ちょっと無理があるような気がする点もいくつかあったけれど。
Posted by ブクログ
ピアニストを目指す16歳の遥は、祖父と従姉妹と共に火事に遭い、一人だけ奇跡的に助かるも全身に大火傷を負う。それでもピアニストになる夢を諦めず、コンクール優勝を目指して猛レッスンに励む。しかし、その周囲では遺産相続を巡る不吉な出来事が次々と起こり、ついには殺人事件まで発生する。音楽とミステリーが融合した物語。
・・・
私、音楽は好きですが、クラシックはあまり分かりません。
それでも過去のバンド経験やフラメンコギターの経験から、音楽へ打ち込むことの楽しさと辛さ、難しさ等は分かるつもりです。
で、本作主人公の遥の、文字通り起死回生の並々ならぬ努力、ドビュッシーへの憧憬と感動がダイナミックで壮麗に描かれている点は、迫力を感じました。
もうね、自分も明日にでもピアノレッスンを申し込みたくなる、ってなくらい感情移入できました。
その迫力のある書きぶりはとても好き。
思えば、食レポとかも、本当に食べるのが好きな人がことばを尽くしたとき、迫力と重みがあると感じます。
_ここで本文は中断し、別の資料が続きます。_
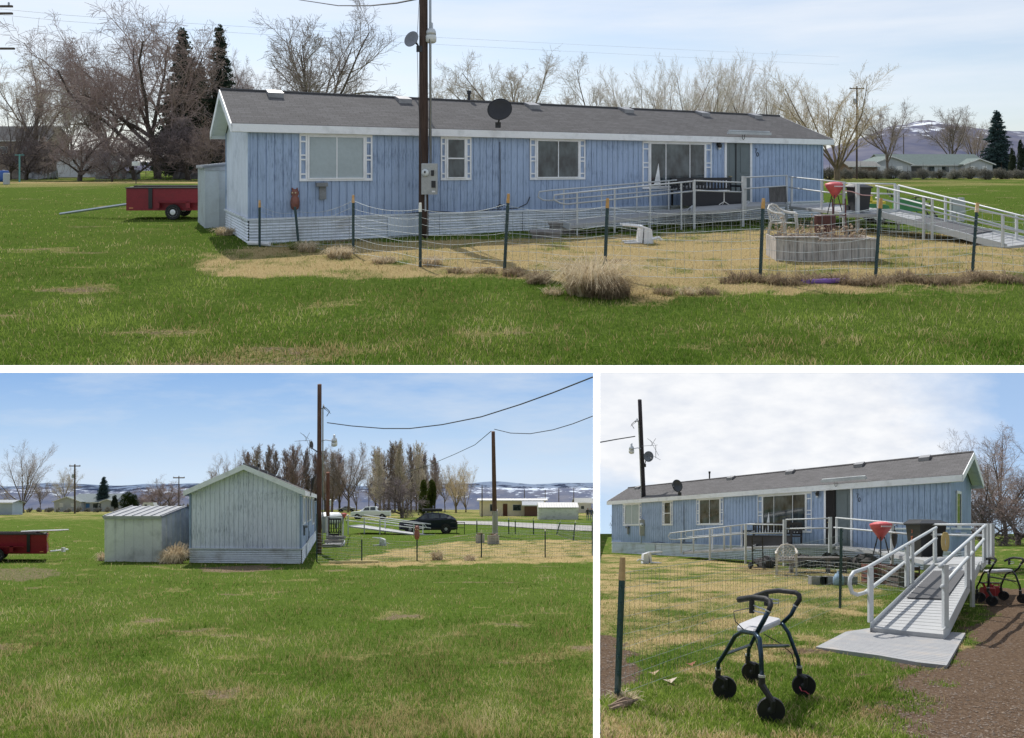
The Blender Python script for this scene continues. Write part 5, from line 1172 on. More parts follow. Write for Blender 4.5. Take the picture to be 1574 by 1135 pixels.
def tipped(site,label,base,flip=1,s=1.0):
    """plastic stool lying on its side"""
    S=site.S; f=T(site,'overturned_chair',label,'chair',base,(flip,0),(0,1)); cm=P('moulded_plastic0.7',(.70,.71,.73),S,.45,v=.05)
    q=MB(); q.hexa([(-.02,-.22,.02),(.06,-.22,.02),(.06,.22,.02),(-.02,.22,.02),(.02,-.2,.44),(.10,-.2,.44),(.10,.2,.44),(.02,.2,.44)]); f.part('seat',q,cm)
    q=MB()
    for k in range(5): y=-.18+k*.09; q.hexa([(.10,y-.03,.0),(.34,y-.03,.0),(.34,y+.03,.0),(.10,y+.03,.0),(.12,y-.03,.42),(.30,y-.03,.36),(.30,y+.03,.36),(.12,y+.03,.42)])
    f.part('backrest',q,cm)
    for y in (-.2,.2):
        q=MB(); q.tube([(.05,y,.42),(-.18,y,.45),(-.42,y,.46)],[.035,.03,.02],6); f.part('leg',q,cm)
        q=MB(); q.tube([(.02,y,.04),(-.2,y,.03),(-.38,y,.03)],[.035,.03,.02],6); f.part('leg',q,cm)
    q=MB(); q.tube([(.3,-.2,.12),(.48,-.2,.16),(.55,-.2,.10)],[.04,.035,.03],6); f.part('armrest',q,cm)
tipped(A,'white plastic chair lying on its side on the dry lawn, upper view',A.g(981,374),1)
tipped(B,'white plastic chair lying on its side in the yard, lower left view',B.g(584,839),1)
tipped(C,'white plastic chair lying on its side near the pole, lower right view',C.gd(1000,27.5),-1)
# ---------------------------------------------------------------- bench on the platform, bin, barbecue, planter
def bench(site,label,base,e,e2,L,S=None,hh=.95):
    S=site.S; f=T(site,'garden_bench',label,'bench',base,e,e2); bm=P('black_stained_wood',(.016,.016,.020),S,.5,v=.2)
    q=MB(); q.box(0,L,-.5,0,.40,.46); f.part('seat',q,bm); q=MB(); q.box(0,L,-.52,-.46,.02,.40); f.part('front_panel',q,bm)
    q=MB(); q.box(0,L,0,.05,hh-.10,hh); q.box(0,L,0,.05,.50,.56); q.box(0,.06,0,.05,.02,hh-.1); q.box(L-.06,L,0,.05,.02,hh-.1); n=int(L/.14)
    for i in range(1,n): q.box(L*i/n-.03,L*i/n+.03,.01,.04,.56,hh-.10)
    f.part('backrest',q,bm)
    for x in (0,L-.06): q=MB(); q.box(x,x+.06,-.52,-.0,.60,.66); q.box(x,x+.06,-.52,-.46,.46,.60); f.part('armrest',q,bm)
    return f
fA=Vector((.8835,.4684,0)); nA=Vector((-.4684,.8835,0)); OA=Vector((-6.49,17.66,0))
tb=facadeA(1022,0)[0]; bench(A,'black slatted bench with storage seat on the deck under the wide window, upper view',tuple(OA+fA*tb-nA*.35+Vector((0,0,.62))),tuple(fA)[:2],tuple(nA)[:2],facadeA(1110,0)[0]-tb+.1,hh=.92)
q0=C.q(1157,842,28.9); q1=C.q(1232,840,26.7); v=(Vector(q1)-Vector(q0)); v.z=0; L=v.length; v.normalize()
bench(C,'black slatted bench on the deck under the wide window, lower right view',(q0[0],q0[1],.62),(v.x,v.y),(-v.y,v.x),L,hh=.95)
bench(B,'black bench on the deck end right of the pole, lower left view',(B.q(505,0,42)[0],42,.2),(1,0),(0,1),.75,hh=1.35)
t=T(B,'plank_step','grey plank steps at the end of the deck right of the pole, lower left view','steps',B.g(514,843),absolute=True)
for z,dd in ((.0,39.4),(.22,39.9),(.42,40.3)):
    q=MB(); q.box(B.q(499,0,40)[0],B.q(527,0,40)[0],dd,dd+.4,z,z+.16); t.part('tread',q,wood_mat('grey_planks_h',(.26,.25,.24),1.0,(.10,.095,.09),False))
def bin_(site,label,base,w=.56,h=1.02):
    S=site.S; f=T(site,'wheeled_bin',label,'bin',base); bm=P('bin_black',(.022,.023,.026),S,.45)
    q=MB(); a,b2=w*.40,w*.5; q.hexa([(-a,-a,.05),(a,-a,.05),(a,a,.05),(-a,a,.05),(-b2,-b2,h*.9),(b2,-b2,h*.9),(b2,b2,h*.9),(-b2,b2,h*.9)]); q.box(-b2-.03,b2+.03,-b2-.03,b2+.03,h*.88,h*.92); f.part('body',q,bm)
    q=MB(); q.hexa([(-b2-.04,-b2-.05,h*.92),(b2+.04,-b2-.05,h*.92),(b2+.04,b2+.06,h*.92),(-b2-.04,b2+.06,h*.92),(-b2+.08,-b2+.08,h),(b2-.08,-b2+.08,h),(b2-.08,b2,h*1.03),(-b2+.08,b2,h*1.03)]); f.part('lid',q,bm)
    for s in (-1,1): q=MB(); q.lathe((s*a,a+.03,.1),[(.1,-.03),(.1,.03)],14,'x'); f.part('wheel',q,bm)
bin_(A,'black wheeled bin standing on the ramp landing, upper view',A.q(1320,326,21.0),.5,.80)
bin_(C,'black wheeled bin behind the ramp handrail, lower right view',C.q(1423,862,16.0),.58,.90)
t=T(A,'bungee_cord','pink and white cord stretched across the black bin, upper view','cord',A.q(1320,297,20.7),absolute=True); q=MB(); q.tube([A.q(1297,293,20.6),A.q(1310,295,20.5),A.q(1325,300,20.5),A.q(1342,301,20.5)],.015,5); t.part('cord',q,P('pink_cord_a',(.6,.35,.33),A.S))
def grill(site,label,base,s=1.0,fabric=(.55,.10,.11)):
    S=site.S; f=T(site,'camping_chair_cover',label,'barbecue',base); rm=P('faded_red_plastic',fabric,S,.5,v=.2,sc=8)
    q=MB(); q.lathe((0,0,0),[(.02*s,.0),(.12*s,.16*s),(.26*s,.36*s),(.30*s,.46*s),(.29*s,.50*s),(.14*s,.55*s),(.03*s,.56*s)],18); f.part('bowl',q,rm,smooth=True)
    q=MB(); q.box(-.14*s,.14*s,-.31*s,-.27*s,.40*s,.44*s); f.part('faded_mark',q,P('faded_white',(.62,.5,.5),S))
    for a in (0,2.1,4.2): q=MB(); q.tube([(.1*s*math.cos(a),.1*s*math.sin(a),.12*s),(.28*s*math.cos(a),.28*s*math.sin(a),-.55*s)],.014,5); f.part('leg',q,P('black_metal',(.02,.02,.023),S,.5))
grill(A,'red cone-shaped barbecue on thin legs beside the black bin, upper view',A.q(1283,306,21.2),.9)
grill(C,'red cone-shaped barbecue hanging at the walkway rail, lower right view',C.q(1354,832,17.4),.85)
grill(B,'small red barbecue at the ramp rail, lower left view',B.q(529,797,41),.55)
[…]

本作では筆者の音楽好き(だと思いますが)がさく裂しているのでは、と感じた次第です。
というか、これで中山氏は音楽が好きでもないとしたら、その表現力の豊かさにむしろ引きますよ。
・・・
他方。
これは良さでもあるのでしょうが、エンタメに寄りすぎな点が個人的には好みではなかったかもしれません。
火事にあった遥。そこにイケメンで優しく熱いのピアニストが先生になってくれる。しかもそのイケメンは司法試験も通っている。そして障害すら持っている。
また遥は姿の見えない誰かに命すら狙われる。そこを度々イケメン先生が助ける。
そして極めつけはラスト十数ページで分かる母親の殺人犯。
そんな展開あるかよー、と心で突っ込みたくなったのです。
ただこれは、エンタメ。そう、エンタメと割り切って味わうべきだったのかな、と感じた次第です。
遥の造形からすれば、スポ根的サクセスストーリーで純文学的に読みたかったかも、というのが我儘な読者の感想ですかね笑
・・・
ということで中山氏の作品、初めてでした。
定期的にお邪魔するブログで氏の作品が度々取り上げられていたことから気になっていたんです。またお値打ちな作品があれば試してみたいと思います。
音楽やミステリーが好きな人にはおすすめできます。漫画チックな読み口の小説です。